Another way of looking at this is to hate the game, not the player. The game here is partly the companies who created this situation, paying so little that delivery folk need to rush and take shortcuts to maximize profit.
Should we punish the players, or require the companies properly train them, just as old school taxi, courier or trucking companies do, and also be responsible when rules are transgressed?
I say companies are only part of the game because everyone who has ever received a delivery by bike, which is an awful lot of people, are also “the game.” Without them — us — the companies would be out of business.

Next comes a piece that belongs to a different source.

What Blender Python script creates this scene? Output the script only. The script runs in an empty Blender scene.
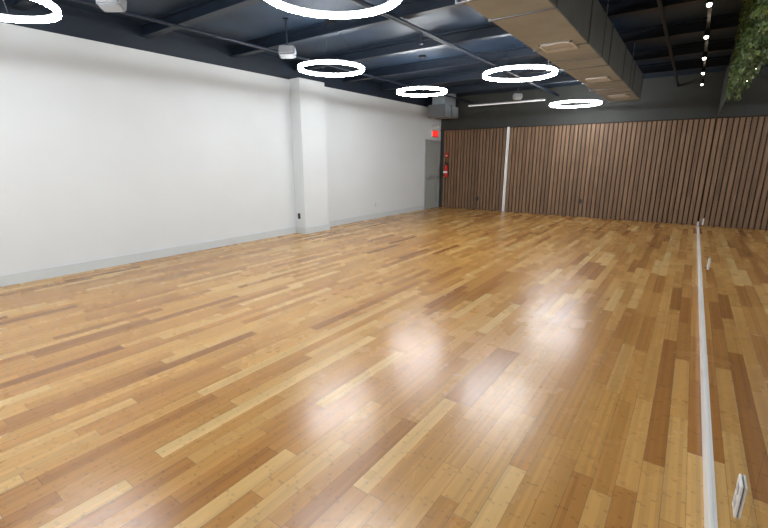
import bpy, bmesh, math, random
from mathutils import Vector, Matrix
random.seed(4)
sc = bpy.context.scene
col = sc.collection
sc.view_settings.view_transform = 'Standard'

# ---------------------------------------------------------------- materials
def mat(name, color, rough=0.5, metal=0.0, emit=None, estr=0.0, noise=0.0, nscale=8.0, bump=0.0, spec=0.5, stretch=(1,1,1)):
    m = bpy.data.materials.new(name); m.use_nodes = True
    nt = m.node_tree; b = nt.nodes['Principled BSDF']
    b.inputs['Base Color'].default_value = (*color, 1)
    b.inputs['Roughness'].default_value = rough
    b.inputs['Metallic'].default_value = metal
    b.inputs['Specular IOR Level'].default_value = spec
    if emit:
        b.inputs['Emission Color'].default_value = (*emit, 1)
        b.inputs['Emission Strength'].default_value = estr
    if noise or bump:
        tc = nt.nodes.new('ShaderNodeNewGeometry')
        mp = nt.nodes.new('ShaderNodeMapping'); mp.inputs['Scale'].default_value = stretch
        nt.links.new(tc.outputs['Position'], mp.inputs['Vector'])
        n = nt.nodes.new('ShaderNodeTexNoise'); n.inputs['Scale'].default_value = nscale
        n.inputs['Detail'].default_value = 5
        nt.links.new(mp.outputs[0], n.inputs['Vector'])
        if noise:
            r = nt.nodes.new('ShaderNodeValToRGB')
            r.color_ramp.elements[0].position = 0.3; r.color_ramp.elements[1].position = 0.7
            r.color_ramp.elements[0].color = (*[c*(1-noise) for c in color], 1)
            r.color_ramp.elements[1].color = (*[min(1, c*(1+noise)) for c in color], 1)
            nt.links.new(n.outputs['Fac'], r.inputs[0]); nt.links.new(r.outputs[0], b.inputs['Base Color'])
        if bump:
            bp = nt.nodes.new('ShaderNodeBump'); bp.inputs['Strength'].default_value = bump
            bp.inputs['Distance'].default_value = 0.01
            nt.links.new(n.outputs['Fac'], bp.inputs['Height']); nt.links.new(bp.outputs[0], b.inputs['Normal'])
    return m

M_wall = mat('white_wall_paint', (0.72,0.765,0.785), 0.6, noise=0.015, nscale=1.5, bump=0.03)
M_trim = mat('white_trim', (0.62,0.67,0.69), 0.4)
M_navy = mat('navy_ceiling_paint', (0.014,0.034,0.068), 0.55, noise=0.3, nscale=2.0)
M_navy2 = mat('navy_beam_paint', (0.007,0.015,0.030), 0.5, noise=0.2, nscale=3.0)
M_char = mat('charcoal_wall_paint', (0.044,0.048,0.044), 0.7, noise=0.1, nscale=2.0)
M_dark = mat('dark_backing', (0.035,0.022,0.015), 0.8)
M_black = mat('black_plastic', (0.012,0.012,0.013), 0.4)
M_white = mat('white_plastic', (0.8,0.8,0.79), 0.4)
M_grey = mat('grey_plastic', (0.35,0.36,0.37), 0.5)
M_duct = mat('galvanized_metal', (0.38,0.435,0.48), 0.5, metal=0.15, noise=0.10, nscale=5.0)
M_ductd = mat('duct_flange_metal', (0.22,0.24,0.26), 0.5, metal=0.3)
M_door = mat('grey_door_paint', (0.36,0.39,0.37), 0.5)
M_steel = mat('brushed_steel', (0.5,0.5,0.5), 0.3, metal=1.0)
M_red = mat('red_enamel', (0.6,0.02,0.015), 0.3)
M_redlit = mat('red_led', (0.8,0.02,0.02), 0.4, emit=(1,0.03,0.02), estr=1.6)
M_signface = mat('sign_face', (0.35,0.03,0.03), 0.4, emit=(1,0.05,0.04), estr=0.25)
M_glow = mat('ring_diffuser', (0.9,0.9,0.9), 0.4, emit=(0.95,0.975,1.0), estr=76.0)
M_bulb = mat('spot_lens', (0.9,0.9,0.9), 0.4, emit=(1.0,0.86,0.66), estr=14.0)
M_lin = mat('linear_diffuser', (0.9,0.9,0.9), 0.4, emit=(1.0,0.98,0.95), estr=0.4)
M_mirror = mat('mirror_silver', (0.63,0.63,0.61), 0.012, metal=1.0)
M_leaf = mat('ivy_leaf', (0.045,0.085,0.02), 0.5, noise=0.6, nscale=30)
M_leaf2 = mat('ivy_leaf_light', (0.13,0.19,0.05), 0.5, noise=0.4, nscale=30)
M_stem = mat('ivy_stem', (0.06,0.05,0.02), 0.8)

def slat_mat():
    m = bpy.data.materials.new('walnut_slat'); m.use_nodes = True
    nt = m.node_tree; b = nt.nodes['Principled BSDF']; L = nt.links
    g = nt.nodes.new('ShaderNodeNewGeometry')
    mp = nt.nodes.new('ShaderNodeMapping'); mp.inputs['Scale'].default_value = (45,45,2.2)
    L.new(g.outputs['Position'], mp.inputs[0])
    n = nt.nodes.new('ShaderNodeTexNoise'); n.inputs['Scale'].default_value = 1; n.inputs['Detail'].default_value = 6
    L.new(mp.outputs[0], n.inputs['Vector'])
    r = nt.nodes.new('ShaderNodeValToRGB')
    r.color_ramp.elements[0].position = .25; r.color_ramp.elements[1].position = .75
    r.color_ramp.elements[0].color = (.14,.078,.040,1); r.color_ramp.elements[1].color = (.275,.168,.096,1)
    L.new(n.outputs['Fac'], r.inputs[0])
    hs = nt.nodes.new('ShaderNodeHueSaturation')
    mr = nt.nodes.new('ShaderNodeMapRange'); mr.inputs[3].default_value = .8; mr.inputs[4].default_value = 1.15
    L.new(g.outputs['Random Per Island'], mr.inputs[0]); L.new(mr.outputs[0], hs.inputs['Value'])
    L.new(r.outputs[0], hs.inputs['Color']); L.new(hs.outputs[0], b.inputs['Base Color'])
    b.inputs['Roughness'].default_value = .6
    return m
M_slat = slat_mat()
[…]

All of this makes arguments for and against cycling infrastructure different now. Putting aside the fact all members of society deserve to be safe, now everyone who has received a delivery in this manner is also morally implicated in how it got to their door. Even if they don’t ride a bike themselves, there’s now a personal connection to safe infrastructure.
As bike lanes extend into parts of Toronto that didn’t have them, familiar and tired old protests have started. In Etobicoke a group absurdly named “Balance On Bloor” is opposing, as if new safe infrastructure isn’t starting to finally add some balance. Amid other specious claims, they worry about the “deterioration of pedestrian experience.” One way to get cyclists off the sidewalk — a bad pedestrian experience — is to provide safe bike lanes.
Even local Liberal MP Yvan Baker devoted an entire newsletter against the lanes, demonstrating it isn’t just Doug Ford Conservatives who meddle in municipal affairs where they don’t belong.
Before Baker lectures residents of Toronto about bike lanes, he should ask himself why his federal Liberal caucus isn’t championing Toronto transit funding. The only way to ease congestion is with fewer cars and getting people on bikes or transit.
Another musical note comes to mind in all this: the 1987 album “Give me convenience OR give me death” by the punk band Dead Kennedys. Safe infrastructure for all helps prevent death and injury. Are those opposing it willing to give up the convenience, detaching themselves from personal moral culpability? Or are they OK with the risk others take for their convenience?